##### Source data

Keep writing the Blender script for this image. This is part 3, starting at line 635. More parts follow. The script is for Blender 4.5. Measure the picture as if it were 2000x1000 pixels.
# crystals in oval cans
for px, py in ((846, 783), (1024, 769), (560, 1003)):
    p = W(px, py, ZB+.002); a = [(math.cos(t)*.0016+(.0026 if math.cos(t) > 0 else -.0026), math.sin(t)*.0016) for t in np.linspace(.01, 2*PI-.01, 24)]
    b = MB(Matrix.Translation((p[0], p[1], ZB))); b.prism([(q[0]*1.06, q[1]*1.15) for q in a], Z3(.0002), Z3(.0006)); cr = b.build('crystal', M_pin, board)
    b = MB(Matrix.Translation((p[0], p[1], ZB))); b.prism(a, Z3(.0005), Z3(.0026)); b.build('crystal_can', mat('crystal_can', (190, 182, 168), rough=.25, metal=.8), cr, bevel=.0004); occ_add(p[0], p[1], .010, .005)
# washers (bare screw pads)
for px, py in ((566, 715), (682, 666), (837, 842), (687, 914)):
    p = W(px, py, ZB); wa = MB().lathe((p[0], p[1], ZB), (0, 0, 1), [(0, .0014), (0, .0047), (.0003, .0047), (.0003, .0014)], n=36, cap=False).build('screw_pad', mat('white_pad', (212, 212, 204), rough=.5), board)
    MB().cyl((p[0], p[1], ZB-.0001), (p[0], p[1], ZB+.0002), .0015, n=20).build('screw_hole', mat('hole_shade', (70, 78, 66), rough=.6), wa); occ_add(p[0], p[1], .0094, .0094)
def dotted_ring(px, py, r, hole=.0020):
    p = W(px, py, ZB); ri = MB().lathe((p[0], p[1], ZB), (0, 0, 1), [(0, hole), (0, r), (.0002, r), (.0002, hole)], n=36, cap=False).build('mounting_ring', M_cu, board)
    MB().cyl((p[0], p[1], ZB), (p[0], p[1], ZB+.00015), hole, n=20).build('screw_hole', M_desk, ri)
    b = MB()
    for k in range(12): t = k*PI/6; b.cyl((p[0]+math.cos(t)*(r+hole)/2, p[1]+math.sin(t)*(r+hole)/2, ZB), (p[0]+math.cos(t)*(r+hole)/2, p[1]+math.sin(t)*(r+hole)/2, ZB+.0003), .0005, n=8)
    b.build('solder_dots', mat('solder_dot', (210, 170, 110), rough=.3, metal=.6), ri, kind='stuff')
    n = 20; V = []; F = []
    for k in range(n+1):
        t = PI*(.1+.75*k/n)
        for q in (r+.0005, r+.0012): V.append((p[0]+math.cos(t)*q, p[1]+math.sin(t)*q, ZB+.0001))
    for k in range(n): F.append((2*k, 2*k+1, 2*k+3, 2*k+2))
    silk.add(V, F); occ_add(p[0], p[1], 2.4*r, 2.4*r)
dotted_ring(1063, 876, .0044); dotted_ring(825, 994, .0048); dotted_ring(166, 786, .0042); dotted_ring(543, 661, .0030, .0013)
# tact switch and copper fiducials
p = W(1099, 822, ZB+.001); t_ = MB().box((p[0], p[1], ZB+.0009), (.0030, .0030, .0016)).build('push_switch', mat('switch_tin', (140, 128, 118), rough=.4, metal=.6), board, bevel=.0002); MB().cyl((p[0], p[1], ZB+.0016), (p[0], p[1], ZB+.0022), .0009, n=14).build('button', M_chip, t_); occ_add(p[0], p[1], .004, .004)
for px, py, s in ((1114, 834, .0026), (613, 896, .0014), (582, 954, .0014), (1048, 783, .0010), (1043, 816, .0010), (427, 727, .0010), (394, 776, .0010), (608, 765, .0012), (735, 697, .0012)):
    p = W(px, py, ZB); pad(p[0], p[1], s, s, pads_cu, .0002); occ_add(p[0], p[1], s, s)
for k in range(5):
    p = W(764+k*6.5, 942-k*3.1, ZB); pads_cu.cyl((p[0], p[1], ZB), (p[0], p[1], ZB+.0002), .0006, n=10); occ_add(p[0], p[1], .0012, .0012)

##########

> **What is required**:
Extract all of the data exactly as written.

> **The result**:
Keep writing the Blender script for this image. This is part 3, starting at line 635. More parts follow. The script is for Blender 4.5. Measure the picture as if it were 2000x1000 pixels.
# crystals in oval cans
for px, py in ((846, 783), (1024, 769), (560, 1003)):
    p = W(px, py, ZB+.002); a = [(math.cos(t)*.0016+(.0026 if math.cos(t) > 0 else -.0026), math.sin(t)*.0016) for t in np.linspace(.01, 2*PI-.01, 24)]
    b = MB(Matrix.Translation((p[0], p[1], ZB))); b.prism([(q[0]*1.06, q[1]*1.15) for q in a], Z3(.0002), Z3(.0006)); cr = b.build('crystal', M_pin, board)
    b = MB(Matrix.Translation((p[0], p[1], ZB))); b.prism(a, Z3(.0005), Z3(.0026)); b.build('crystal_can', mat('crystal_can', (190, 182, 168), rough=.25, metal=.8), cr, bevel=.0004); occ_add(p[0], p[1], .010, .005)
# washers (bare screw pads)
for px, py in ((566, 715), (682, 666), (837, 842), (687, 914)):
    p = W(px, py, ZB); wa = MB().lathe((p[0], p[1], ZB), (0, 0, 1), [(0, .0014), (0, .0047), (.0003, .0047), (.0003, .0014)], n=36, cap=False).build('screw_pad', mat('white_pad', (212, 212, 204), rough=.5), board)
    MB().cyl((p[0], p[1], ZB-.0001), (p[0], p[1], ZB+.0002), .0015, n=20).build('screw_hole', mat('hole_shade', (70, 78, 66), rough=.6), wa); occ_add(p[0], p[1], .0094, .0094)
def dotted_ring(px, py, r, hole=.0020):
    p = W(px, py, ZB); ri = MB().lathe((p[0], p[1], ZB), (0, 0, 1), [(0, hole), (0, r), (.0002, r), (.0002, hole)], n=36, cap=False).build('mounting_ring', M_cu, board)
    MB().cyl((p[0], p[1], ZB), (p[0], p[1], ZB+.00015), hole, n=20).build('screw_hole', M_desk, ri)
    b = MB()
    for k in range(12): t = k*PI/6; b.cyl((p[0]+math.cos(t)*(r+hole)/2, p[1]+math.sin(t)*(r+hole)/2, ZB), (p[0]+math.cos(t)*(r+hole)/2, p[1]+math.sin(t)*(r+hole)/2, ZB+.0003), .0005, n=8)
    b.build('solder_dots', mat('solder_dot', (210, 170, 110), rough=.3, metal=.6), ri, kind='stuff')
    n = 20; V = []; F = []
    for k in range(n+1):
        t = PI*(.1+.75*k/n)
        for q in (r+.0005, r+.0012): V.append((p[0]+math.cos(t)*q, p[1]+math.sin(t)*q, ZB+.0001))
    for k in range(n): F.append((2*k, 2*k+1, 2*k+3, 2*k+2))
    silk.add(V, F); occ_add(p[0], p[1], 2.4*r, 2.4*r)
dotted_ring(1063, 876, .0044); dotted_ring(825, 994, .0048); dotted_ring(166, 786, .0042); dotted_ring(543, 661, .0030, .0013)
# tact switch and copper fiducials
p = W(1099, 822, ZB+.001); t_ = MB().box((p[0], p[1], ZB+.0009), (.0030, .0030, .0016)).build('push_switch', mat('switch_tin', (140, 128, 118), rough=.4, metal=.6), board, bevel=.0002); MB().cyl((p[0], p[1], ZB+.0016), (p[0], p[1], ZB+.0022), .0009, n=14).build('button', M_chip, t_); occ_add(p[0], p[1], .004, .004)
for px, py, s in ((1114, 834, .0026), (613, 896, .0014), (582, 954, .0014), (1048, 783, .0010), (1043, 816, .0010), (427, 727, .0010), (394, 776, .0010), (608, 765, .0012), (735, 697, .0012)):
    p = W(px, py, ZB); pad(p[0], p[1], s, s, pads_cu, .0002); occ_add(p[0], p[1], s, s)
for k in range(5):
    p = W(764+k*6.5, 942-k*3.1, ZB); pads_cu.cyl((p[0], p[1], ZB), (p[0], p[1], ZB+.0002), .0006, n=10); occ_add(p[0], p[1], .0012, .0012)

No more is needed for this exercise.